Tuesday 15 February 2011

HP - Global future on our doorstep

It all felt a bit Doctor Who, but this is in fact Hewlett Packard just near Filton, and I was looking at the Cloud Technology they are developing. I also came to talk about the science outreach programmes they are doing in our local schools and how crucial it is to inspire our next generation of scientists.

Driving towards the ring road, out of Filton, it is easy to forget that research and development of international significance is going on here, pushing forward with virtual management systems handling ever more data.

If you think back over the last decade or so, the technological advances have been extraordinary. When I first started University in 1997 (hey, it's not THAT long ago!), email was a bit new-fangled and I wasn't sure I trusted it, very few people did anything but hand-write all their essays and my mobile phone was a bit of a brick and did not have a text capacity. By the time I finished in 2001, there was suddenly a whole host of things I couldn't live without - internet, search engines, texting... and it's tempting to think that we've seen the biggest acceleration of technology. There is no reason why this should be the case. At places like HP, research is ever pushing forward.

At the moment I don't have an i-pad. I'm guessing in a few years time, I'll be either wondering how I ever lived without one, or even be marveling at how cumbersome, slow and prehistoric i-pads actually were...

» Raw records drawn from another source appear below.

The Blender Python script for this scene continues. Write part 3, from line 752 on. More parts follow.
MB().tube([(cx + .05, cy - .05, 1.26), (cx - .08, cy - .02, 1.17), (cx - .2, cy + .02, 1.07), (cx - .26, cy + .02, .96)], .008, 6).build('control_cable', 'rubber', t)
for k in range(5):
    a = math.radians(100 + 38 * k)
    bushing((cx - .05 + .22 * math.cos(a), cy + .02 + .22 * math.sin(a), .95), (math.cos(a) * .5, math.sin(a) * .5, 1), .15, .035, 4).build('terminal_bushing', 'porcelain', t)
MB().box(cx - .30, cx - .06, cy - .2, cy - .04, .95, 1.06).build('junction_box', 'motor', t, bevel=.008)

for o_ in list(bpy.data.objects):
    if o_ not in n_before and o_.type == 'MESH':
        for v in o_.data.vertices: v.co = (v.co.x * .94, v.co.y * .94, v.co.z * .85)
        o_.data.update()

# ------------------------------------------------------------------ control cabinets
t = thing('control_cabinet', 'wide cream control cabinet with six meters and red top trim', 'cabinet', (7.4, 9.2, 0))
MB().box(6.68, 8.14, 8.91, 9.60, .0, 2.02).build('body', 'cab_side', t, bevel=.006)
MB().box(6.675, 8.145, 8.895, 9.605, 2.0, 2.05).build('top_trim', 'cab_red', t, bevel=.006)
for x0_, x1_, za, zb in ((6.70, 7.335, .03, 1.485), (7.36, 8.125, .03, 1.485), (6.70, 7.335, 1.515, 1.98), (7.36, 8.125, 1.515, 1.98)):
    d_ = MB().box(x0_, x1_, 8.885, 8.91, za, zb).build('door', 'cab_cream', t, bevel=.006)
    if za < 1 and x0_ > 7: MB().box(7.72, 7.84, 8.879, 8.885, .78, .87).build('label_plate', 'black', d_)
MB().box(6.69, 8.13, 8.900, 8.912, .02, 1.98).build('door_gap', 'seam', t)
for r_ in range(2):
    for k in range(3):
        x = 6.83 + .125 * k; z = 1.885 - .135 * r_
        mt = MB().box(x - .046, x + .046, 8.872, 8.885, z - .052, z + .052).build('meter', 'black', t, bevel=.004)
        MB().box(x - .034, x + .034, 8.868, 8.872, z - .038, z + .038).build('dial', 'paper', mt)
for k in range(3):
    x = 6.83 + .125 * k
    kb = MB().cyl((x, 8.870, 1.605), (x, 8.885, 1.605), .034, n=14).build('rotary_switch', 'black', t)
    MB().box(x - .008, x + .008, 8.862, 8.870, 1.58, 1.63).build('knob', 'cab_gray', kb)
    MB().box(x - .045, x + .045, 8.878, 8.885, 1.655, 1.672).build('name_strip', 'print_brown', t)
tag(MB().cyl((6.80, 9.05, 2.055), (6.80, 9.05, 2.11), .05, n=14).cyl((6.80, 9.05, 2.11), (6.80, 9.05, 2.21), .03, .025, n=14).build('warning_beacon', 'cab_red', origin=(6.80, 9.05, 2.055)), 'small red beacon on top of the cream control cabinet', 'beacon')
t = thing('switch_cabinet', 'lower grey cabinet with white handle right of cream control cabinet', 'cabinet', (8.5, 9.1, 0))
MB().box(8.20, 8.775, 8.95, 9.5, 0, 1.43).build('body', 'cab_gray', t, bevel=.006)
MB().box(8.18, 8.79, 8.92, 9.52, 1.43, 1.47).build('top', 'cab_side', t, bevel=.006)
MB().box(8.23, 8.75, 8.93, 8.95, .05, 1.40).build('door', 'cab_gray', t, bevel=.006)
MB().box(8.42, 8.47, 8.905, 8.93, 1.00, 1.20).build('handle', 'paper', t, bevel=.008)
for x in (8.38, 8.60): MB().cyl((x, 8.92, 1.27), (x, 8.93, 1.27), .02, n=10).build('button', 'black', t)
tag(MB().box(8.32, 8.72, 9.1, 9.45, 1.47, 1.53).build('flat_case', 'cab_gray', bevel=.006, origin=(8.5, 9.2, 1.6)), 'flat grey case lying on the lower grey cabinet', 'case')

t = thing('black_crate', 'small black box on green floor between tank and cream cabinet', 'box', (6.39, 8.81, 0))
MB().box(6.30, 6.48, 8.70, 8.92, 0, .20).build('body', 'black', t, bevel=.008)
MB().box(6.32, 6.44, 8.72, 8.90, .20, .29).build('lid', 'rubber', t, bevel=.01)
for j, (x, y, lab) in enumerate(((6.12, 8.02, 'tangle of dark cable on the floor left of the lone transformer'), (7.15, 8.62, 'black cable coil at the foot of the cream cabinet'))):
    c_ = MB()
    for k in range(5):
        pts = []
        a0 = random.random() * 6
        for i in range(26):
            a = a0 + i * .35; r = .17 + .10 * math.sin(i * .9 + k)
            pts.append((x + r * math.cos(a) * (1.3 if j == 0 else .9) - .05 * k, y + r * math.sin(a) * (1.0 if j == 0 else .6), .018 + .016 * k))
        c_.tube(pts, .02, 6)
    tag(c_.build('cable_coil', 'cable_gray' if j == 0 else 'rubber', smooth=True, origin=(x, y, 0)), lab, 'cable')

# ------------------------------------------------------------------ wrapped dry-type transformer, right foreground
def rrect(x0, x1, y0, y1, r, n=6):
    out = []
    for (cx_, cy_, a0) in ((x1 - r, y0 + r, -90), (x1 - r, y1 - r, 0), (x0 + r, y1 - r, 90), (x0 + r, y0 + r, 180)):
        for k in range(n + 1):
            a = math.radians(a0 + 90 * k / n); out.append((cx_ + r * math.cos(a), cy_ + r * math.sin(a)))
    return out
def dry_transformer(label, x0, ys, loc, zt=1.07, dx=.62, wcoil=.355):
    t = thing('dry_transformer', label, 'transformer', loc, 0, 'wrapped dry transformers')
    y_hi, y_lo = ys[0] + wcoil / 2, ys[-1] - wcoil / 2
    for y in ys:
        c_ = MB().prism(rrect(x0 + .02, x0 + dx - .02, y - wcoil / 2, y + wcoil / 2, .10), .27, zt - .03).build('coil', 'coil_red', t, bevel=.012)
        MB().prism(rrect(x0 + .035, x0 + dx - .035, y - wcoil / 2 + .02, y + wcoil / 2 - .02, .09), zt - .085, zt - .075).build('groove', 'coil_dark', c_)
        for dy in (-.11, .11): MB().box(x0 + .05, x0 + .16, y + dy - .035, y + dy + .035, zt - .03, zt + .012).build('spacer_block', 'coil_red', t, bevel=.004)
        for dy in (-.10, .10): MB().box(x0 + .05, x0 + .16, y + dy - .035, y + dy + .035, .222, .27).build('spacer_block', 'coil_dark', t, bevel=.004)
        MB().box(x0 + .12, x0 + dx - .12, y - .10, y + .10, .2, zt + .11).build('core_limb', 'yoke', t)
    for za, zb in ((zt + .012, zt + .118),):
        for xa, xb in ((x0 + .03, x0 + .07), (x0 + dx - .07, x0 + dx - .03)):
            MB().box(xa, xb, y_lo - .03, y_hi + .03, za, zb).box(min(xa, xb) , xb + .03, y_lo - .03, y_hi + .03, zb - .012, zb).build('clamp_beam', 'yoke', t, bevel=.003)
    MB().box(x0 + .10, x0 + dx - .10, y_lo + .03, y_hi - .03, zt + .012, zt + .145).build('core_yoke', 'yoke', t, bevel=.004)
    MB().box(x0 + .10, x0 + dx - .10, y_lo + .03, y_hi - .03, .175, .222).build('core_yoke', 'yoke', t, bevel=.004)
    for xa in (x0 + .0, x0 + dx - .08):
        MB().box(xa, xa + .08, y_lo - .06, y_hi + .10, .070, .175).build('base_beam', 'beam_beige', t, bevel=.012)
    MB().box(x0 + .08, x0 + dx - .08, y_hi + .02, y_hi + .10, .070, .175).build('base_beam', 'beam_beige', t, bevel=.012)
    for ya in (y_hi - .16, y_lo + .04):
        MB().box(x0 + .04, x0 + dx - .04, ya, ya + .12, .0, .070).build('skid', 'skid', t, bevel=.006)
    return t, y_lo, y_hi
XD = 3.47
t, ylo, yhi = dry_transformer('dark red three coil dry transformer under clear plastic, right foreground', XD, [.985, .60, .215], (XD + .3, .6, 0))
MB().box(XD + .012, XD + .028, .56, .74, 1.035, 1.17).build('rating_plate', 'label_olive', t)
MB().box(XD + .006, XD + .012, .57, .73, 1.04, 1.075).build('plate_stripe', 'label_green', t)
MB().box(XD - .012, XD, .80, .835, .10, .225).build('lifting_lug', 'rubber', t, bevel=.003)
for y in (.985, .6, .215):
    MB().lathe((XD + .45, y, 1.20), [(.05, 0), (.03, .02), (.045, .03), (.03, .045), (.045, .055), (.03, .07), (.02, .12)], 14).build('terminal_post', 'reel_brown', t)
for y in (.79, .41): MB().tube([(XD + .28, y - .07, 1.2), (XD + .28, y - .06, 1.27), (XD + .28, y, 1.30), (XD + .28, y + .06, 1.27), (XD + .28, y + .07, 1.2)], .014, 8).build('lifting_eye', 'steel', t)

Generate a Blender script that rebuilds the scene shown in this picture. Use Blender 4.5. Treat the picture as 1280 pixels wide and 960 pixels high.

It's incredibly exciting to be living in a digital revolution that is possibly changing the face of our existence as much as the Industrial Revolution, and for some of this research and development to be taking place in Bristol itself.

And particularly fascinating is the effect that all this virtuality, and all the instant-gratification an on-line world brings will have on our society, our ideas of ourselves and reality, our notion of action and consequence... that's an issue which will effect our politics possibly just as much as the effects of the industrial revolution.